Looking at the fields and the wood line, you’d never know that that I live in a country slowly creeping towards fascism.  The crows and jays call just the same as they harass a shrieking hawk.  The daisy fleabane sways gently in the wind.  The red winged blackbirds flit in and out of the cattails.  This is my center.  If not for the internet, this would be my reality.  Small struggles, small victories.  I could  block my ears to the horrors my government is perpetrating, as as my privilege affords me.

And yet, I cannot.

Storms never arise overnight.  They are the manifestations of a confluence of factors–of pressure, temperature, humidity.  Earthquakes build even more slowly.  Dreams and scrying reveal hidden currents, bubbling fears: a monolithic white “45” against a red sky, newspapers printed red-on-white paving the red dirt road at its feet. No blue (or green) to be seen.

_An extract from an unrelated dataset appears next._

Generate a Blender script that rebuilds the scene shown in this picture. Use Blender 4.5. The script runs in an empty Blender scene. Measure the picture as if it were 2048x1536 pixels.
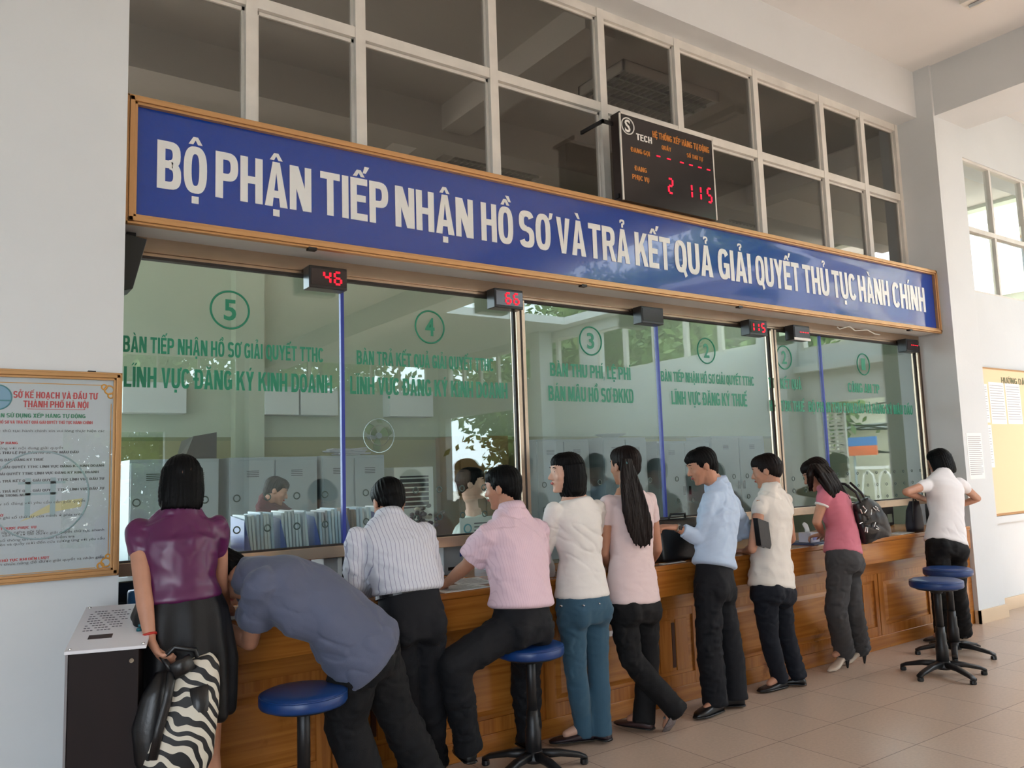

Blind Goddess of the Scales, I have always trusted you to see us through.  But the very blindfold that lends you impartiality also has kept you from seeing that your scales are no longer balanced.  And they are becoming less so with every child torn from their mother’s arms in the name of enforcing “the rules”. Justice cannot afford to be blind when her tools have been tampered with.

I cannot sit and look out over my field to forget these horrors, our slow slouch towards genocide.  But most people can’t make the time to care, or can’t afford (literally) to take action because they will lose one of the three jobs that kept their children from starvation and homelessness.

I am blessed with my comfortable home, my privately educated child, my affluent neighbors, my white skin, and my college education.  I can afford to give peace to the quarters, for I am in a place of relative peace.  Peace is what we most need, but we cannot sacrifice the lives of the brown, the black, the poor, the foreign, to preserve our own peace.  And that is what we have done.

I call for peace. And prepare to fight.